476699617Tennessee conservatives must really be surprised to find out that their gross, stereotypical assumptions about welfare applicants were wrong. Only two percent failed the new screening put in place to dehumanize every person who needs to rely on the state for assistance. That’s 37 positive tests out of 16,000 applicants. And much less than the state’s overall eight percent rate of drug use.

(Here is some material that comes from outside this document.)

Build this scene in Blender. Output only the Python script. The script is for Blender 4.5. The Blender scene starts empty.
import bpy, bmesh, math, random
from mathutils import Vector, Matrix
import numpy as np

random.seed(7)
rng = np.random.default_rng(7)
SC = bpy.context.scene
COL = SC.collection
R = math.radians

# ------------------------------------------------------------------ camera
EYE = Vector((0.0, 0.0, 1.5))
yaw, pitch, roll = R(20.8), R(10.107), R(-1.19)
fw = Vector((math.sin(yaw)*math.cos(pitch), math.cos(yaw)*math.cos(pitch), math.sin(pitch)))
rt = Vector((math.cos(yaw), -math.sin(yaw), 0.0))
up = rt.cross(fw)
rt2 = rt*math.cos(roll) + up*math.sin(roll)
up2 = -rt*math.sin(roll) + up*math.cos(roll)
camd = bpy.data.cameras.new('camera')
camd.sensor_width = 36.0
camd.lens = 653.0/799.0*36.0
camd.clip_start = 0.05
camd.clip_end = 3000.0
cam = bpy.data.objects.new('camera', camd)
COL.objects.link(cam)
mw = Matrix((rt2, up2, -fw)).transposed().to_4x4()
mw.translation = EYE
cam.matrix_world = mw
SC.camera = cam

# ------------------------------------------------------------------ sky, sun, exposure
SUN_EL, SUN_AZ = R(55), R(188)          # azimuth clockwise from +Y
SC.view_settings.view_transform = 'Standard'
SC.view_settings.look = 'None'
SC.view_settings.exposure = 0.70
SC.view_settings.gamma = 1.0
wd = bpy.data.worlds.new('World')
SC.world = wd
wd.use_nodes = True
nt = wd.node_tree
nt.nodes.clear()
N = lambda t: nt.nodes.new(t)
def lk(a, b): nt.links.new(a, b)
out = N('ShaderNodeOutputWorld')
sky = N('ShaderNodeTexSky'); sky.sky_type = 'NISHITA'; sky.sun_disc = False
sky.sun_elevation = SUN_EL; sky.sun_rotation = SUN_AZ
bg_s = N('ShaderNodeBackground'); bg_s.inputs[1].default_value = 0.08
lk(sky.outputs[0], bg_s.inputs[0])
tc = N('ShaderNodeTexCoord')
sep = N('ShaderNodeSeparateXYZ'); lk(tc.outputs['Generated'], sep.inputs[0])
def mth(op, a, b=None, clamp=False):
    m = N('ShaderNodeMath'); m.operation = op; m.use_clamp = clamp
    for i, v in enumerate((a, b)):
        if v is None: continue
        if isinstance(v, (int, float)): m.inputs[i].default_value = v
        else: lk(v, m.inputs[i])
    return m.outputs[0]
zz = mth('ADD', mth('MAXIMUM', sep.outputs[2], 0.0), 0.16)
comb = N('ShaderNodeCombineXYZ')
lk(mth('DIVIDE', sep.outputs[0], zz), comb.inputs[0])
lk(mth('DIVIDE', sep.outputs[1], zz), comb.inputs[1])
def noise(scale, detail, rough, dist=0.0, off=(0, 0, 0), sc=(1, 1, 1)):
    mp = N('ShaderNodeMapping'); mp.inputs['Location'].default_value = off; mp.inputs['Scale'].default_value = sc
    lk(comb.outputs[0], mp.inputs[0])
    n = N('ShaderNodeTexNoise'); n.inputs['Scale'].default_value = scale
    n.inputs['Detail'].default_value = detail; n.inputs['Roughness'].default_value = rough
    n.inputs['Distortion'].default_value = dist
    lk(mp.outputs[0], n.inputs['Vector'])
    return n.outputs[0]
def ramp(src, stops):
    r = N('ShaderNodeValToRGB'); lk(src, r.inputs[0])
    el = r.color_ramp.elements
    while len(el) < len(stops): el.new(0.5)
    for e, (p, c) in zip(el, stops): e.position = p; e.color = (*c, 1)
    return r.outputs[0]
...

The state decided to test 279 applicants based on their answers to a written questionnaire about drug use. So while 13% of their sample tested positive, it still amounts to two percent of their total applicants.

From Think Progress:

Across the country, states that implement drug tests for low-income families have found that economically vulnerable people are less likely than the general population to use drugs. Utah spent $30,000 on tests that caught just 12 drug users, for a positive rate of 0.2 percent of total benefits recipients, compared to 6 percent of all state residents who use drugs. Before a judge ruled Florida’s drug testing system was illegal, it had turned up a drug use rate of just 2 percent among public assistance users, compared to 8 percent of its total population.

I guess this would be news to anyone who believes the trope that welfare recipients are lounging around all day, smoking weed, and living fat off the system. Those of us with our feet anchored in reality know that is not the case. Hedy Weinberg, Tennessee ACLU director comments, “You are requiring more than 16,000 people to be screened for drug use based on the assumption that people who receive public assistance are more likely to use illegal drugs. There’s no evidence to indicate that’s true.”

We put programs in place to allegedly “help” those who need it, then we make them jump through hoops to prove themselves worthy. The only thing you should be required to prove for assistance is that your income qualifies you for it. Conservatives can’t seem to get over the idea that welfare recipients are a parasitic plague on this country, not people who have fallen on hard times and need help.

Is it a Reagan-era myth that has just stuck? How is it that the US financial system can require a $700 billion bailout and no one bats an eye, and someone who needs assistance so that they don’t go hungry is treated like criminal?

While the testing is so far proving totally unnecessary, more states are jumping on the bandwagon. Think Progress notes that Texas, Maine, Wisconsin and Montana are all considering similar testing plans. Texas is even going so far as to institute a three-strikes program that would make an applicant permanently ineligible to apply for federal aid. Why are we putting so much energy into crafting tests that have proven unnecessary? As Jezebel brilliantly points out, Tennessee lawmakers are also getting taxpayer money, why don’t they pee in a cup?

One third of Americans relied on welfare in 2014 to make ends meet. Conservative lawmakers seem to be forgetting the term is “war on poverty” not “war on people living in poverty.”